If it seems that he's writing exclusively about art, it's not true. I'm quoting from an essay called "The Perception of Change," from a collection called A Study in Metaphysics: The Creative Mind.

It talks about what he calls the "indivisible continuity of change," and his sense of time as a "universal mobility" from which many who contemplate it will be "seized by dizziness" because they insist on "fixed points to which they can attach thoughts and existence."

He argues against fixity, uprooting Victorian vestiges of social, creative and psychological narrowness. The welcoming momentum of his writing lifts you past your own fixity, frees you as you read. His writing makes him a model of someone unafraid of fluidity as an essential characteristic of consciousness: Becoming is the basis of being. He had a revival in the 1960s and '70s because his writing can seem like a precursor to the counter-cultural ethos of the era, one in which aesthetic liberation in poetry, theater, visual art and music galvanized the psychological conviction of human possibilities for artists and non-artists, alike.

Henri-Louis Bergson was the son of a Polish-Jewish musician whose name was changed from Bereksohn, and an Irish-Jewish mother. He was almost as comfortable in English as in French. He never denied his spiritual sense of metaphysical feeling and, before he died, came close to converting to Catholicism. A contemporary thread of his influence, possibly the most vital remaining one, is through his influence on Catholic philosophers.

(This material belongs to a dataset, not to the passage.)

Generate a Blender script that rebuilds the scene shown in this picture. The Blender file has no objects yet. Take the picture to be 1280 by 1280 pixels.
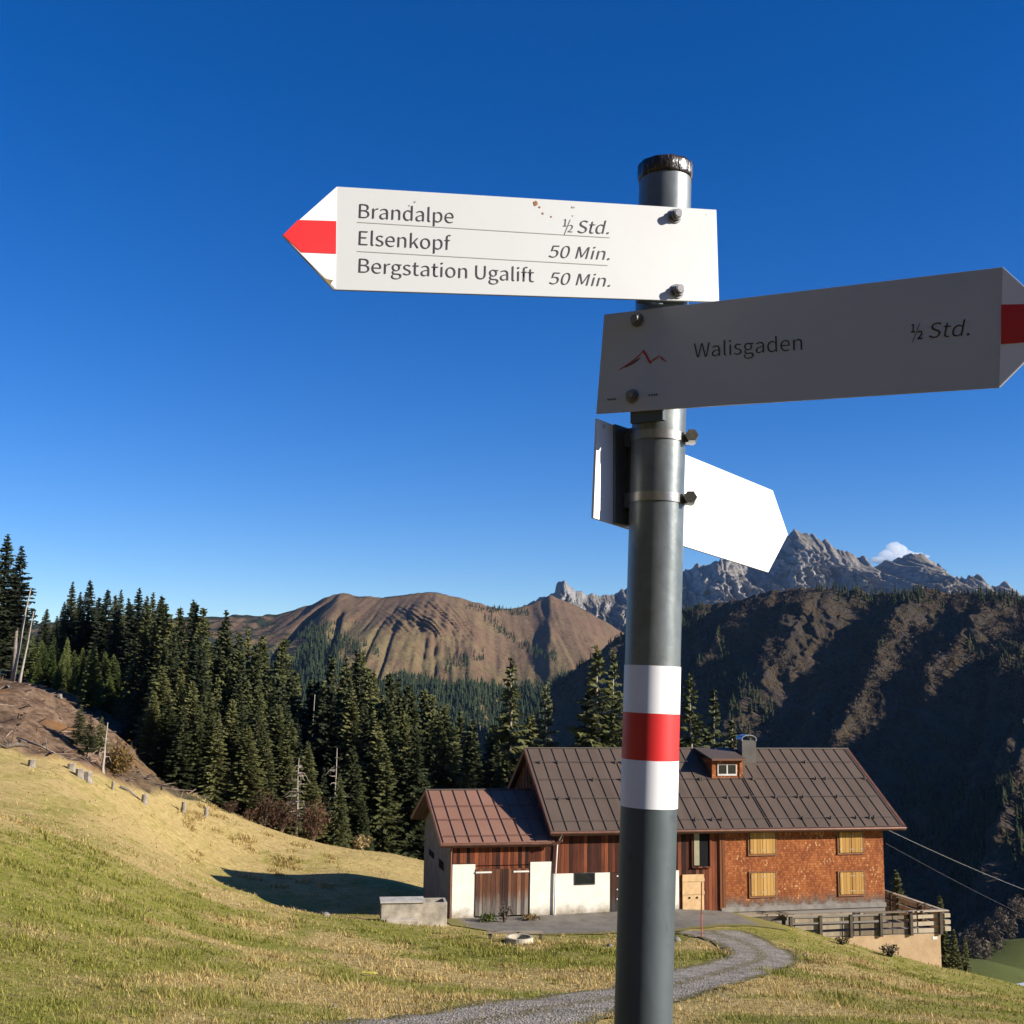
import bpy, math, random
import numpy as np
from mathutils import Vector, Matrix
R = math.radians
SC = bpy.context.scene
COL = SC.collection

# ------------------------------------------------------------------ camera
PITCH, ROLL, FOC = .15, .016, 1394.0        # measured in the photo: pixels of a 1280 frame

def ray(x, y):
    """direction (scaled to depth Y = 1) seen at a photo pixel"""
    c, s = math.cos(ROLL), math.sin(ROLL)
    X = np.asarray(x, float) - 640.; Y = np.asarray(y, float) - 640.
    px = c * X + s * Y; py = -s * X + c * Y
    cp, sp = math.cos(PITCH), math.sin(PITCH)
    d0 = px / FOC; d1 = cp + py / FOC * sp; d2 = sp - py / FOC * cp
    return np.stack([d0 / d1, np.ones_like(d1), d2 / d1], -1)

def at(x, y, Y):
    return ray(x, y) * np.asarray(Y, float)[..., None]

cam = bpy.data.cameras.new('camera')
cam.sensor_fit = 'HORIZONTAL'; cam.angle = 2 * math.atan(640 / FOC)
cam.clip_start = .05; cam.clip_end = 30000
camo = bpy.data.objects.new('camera', cam); COL.objects.link(camo)
def _cam():
    c, s = math.cos(ROLL), math.sin(ROLL); cp, sp = math.cos(PITCH), math.sin(PITCH)
    def w(a, b): # image right / image down -> world
        px = c * a + s * b; py = -s * a + c * b
        return Vector((px, py * sp, -py * cp))
    r, dn = w(1, 0), w(0, 1); f = Vector((0, cp, sp)); u = -dn
    m = Matrix.Identity(4)
    for i in range(3):
        m[i][0] = r[i]; m[i][1] = u[i]; m[i][2] = -f[i]
    return m
camo.matrix_world = _cam(); SC.camera = camo

# ------------------------------------------------------------------ sky, sun, exposure
SUN_AZ, SUN_EL = 106.0, 22.0
sun_dir = Vector((math.sin(R(SUN_AZ)) * math.cos(R(SUN_EL)), math.cos(R(SUN_AZ)) * math.cos(R(SUN_EL)), math.sin(R(SUN_EL))))
W = bpy.data.worlds.new('World'); SC.world = W; W.use_nodes = True
nt = W.node_tree; bg = nt.nodes['Background']
sky = nt.nodes.new('ShaderNodeTexSky'); sky.sky_type = 'NISHITA'; sky.sun_disc = False
sky.sun_elevation = R(SUN_EL); sky.sun_rotation = R(SUN_AZ); sky.altitude = 1400
sky.air_density = 1.0; sky.dust_density = .15; sky.ozone_density = 4.0
hs = nt.nodes.new('ShaderNodeHueSaturation'); hs.inputs['Saturation'].default_value = 1.32; hs.inputs['Hue'].default_value = .515
nt.links.new(sky.outputs[0], hs.inputs['Color']); nt.links.new(hs.outputs[0], bg.inputs[0])
bg.inputs[1].default_value = .08
sl = bpy.data.lights.new('sun', 'SUN'); sl.energy = 5.0; sl.angle = R(.5); sl.color = (1, .925, .82)
so = bpy.data.objects.new('sun', sl); COL.objects.link(so)
so.rotation_euler = sun_dir.to_track_quat('Z', 'Y').to_euler()
SC.view_settings.view_transform = 'Standard'; SC.view_settings.look = 'None'
SC.view_settings.gamma = 1; SC.view_settings.exposure = .9
SC.render.engine = 'CYCLES'
SC.cycles.use_denoising = True
SC.cycles.max_bounces = 6; SC.cycles.transparent_max_bounces = 8; SC.cycles.volume_bounces = 2

# ------------------------------------------------------------------ noise in numpy
def _h(ix, iy, s):
    v = (ix.astype(np.int64) * 374761393 + iy.astype(np.int64) * 668265263 + s * 974711) & 0xffffffff
    v = ((v ^ (v >> 13)) * 1274126177) & 0xffffffff
    v = (v ^ (v >> 16)) & 0xffffffff
    return v / 4294967295.0
def vn(x, y, s=0):
    x = np.asarray(x, float); y = np.asarray(y, float)
    ix = np.floor(x); iy = np.floor(y); fx = x - ix; fy = y - iy
    fx = fx * fx * fx * (fx * (fx * 6 - 15) + 10); fy = fy * fy * fy * (fy * (fy * 6 - 15) + 10)
    a = _h(ix, iy, s); b = _h(ix + 1, iy, s); c = _h(ix, iy + 1, s); d = _h(ix + 1, iy + 1, s)
    return (a * (1 - fx) + b * fx) * (1 - fy) + (c * (1 - fx) + d * fx) * fy
def fbm(x, y, o=4, s=0, g=.5):
    t = 0; a = 1; n = 0
    for i in range(o):
        t = t + a * vn(x * 2 ** i + 17.3 * i, y * 2 ** i - 9.1 * i, s + i); n += a; a *= g
    return t / n
def ridged(x, y, o=4, s=0, g=.5):
    t = 0; a = 1; n = 0
    for i in range(o):
        t = t + a * (1 - np.abs(2 * vn(x * 2 ** i + 31.7 * i, y * 2 ** i + 5.3 * i, s + 7 * i) - 1)); n += a; a *= g
    return t / n
def sstep(a, b, x):
    t = np.clip((np.asarray(x, float) - a) / (b - a), 0, 1); return t * t * (3 - 2 * t)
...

Scholars have found his influence in the Human Rights Movement. He's also remembered for an incisive essay on laughter. Artists never really forget him. Nor do cultural historians who repeatedly bump into Bergson when writing about major figures.

Sartre, according to biographer Annie Cohen-Solal, discovered his future in philosophy by reading Bergson. The influential American essayist Randolph Bourne heard Bergson speak at Columbia University in 1913, and used his ideas as a building block. Proust is often named as someone who drew on Bergson's sense about the give-and-take between of time and consciousness. Though related to Bergson by marriage -- through Proust's cousin -- the writer didn't give much credit to Bergson's ideas as one would think. Still, reading both of them, it's hard to not see a basic connection.

Frederick Karl, in Franz Kafka: Representative Man, is convinced Kafka read Bergson, who he honors as "a central figure in the later transition from Impressionism into Modernism," and who Karl adds, "warned that the logical mind created continuities where none really existed..."

It's a pity that, like Kafka, Bergson ordered his personal papers destroyed -- that he didn't have an executor-friend like Max Brod to ignore his wishes.

The most direct response to Bergson's death I found was recorded six days afterward, in art historian Bernard Berenson's diary entrée from January 9, 1941.

"Henri Bergson is dead," Berenson writes, before imagining the much-loved philospher's disillusionment, having "to die like this, he who lived through the Dreyfus civil war, and came out believing that France was made safe for humanity and enlightenment; to die while the France he loved so much was abjectly prostrated at the feet of the mechanized, nonhuman foe; to leave at the moment of deepest darkness before one reassuring ray of light could cheer him with its promise -- that indeed is sad."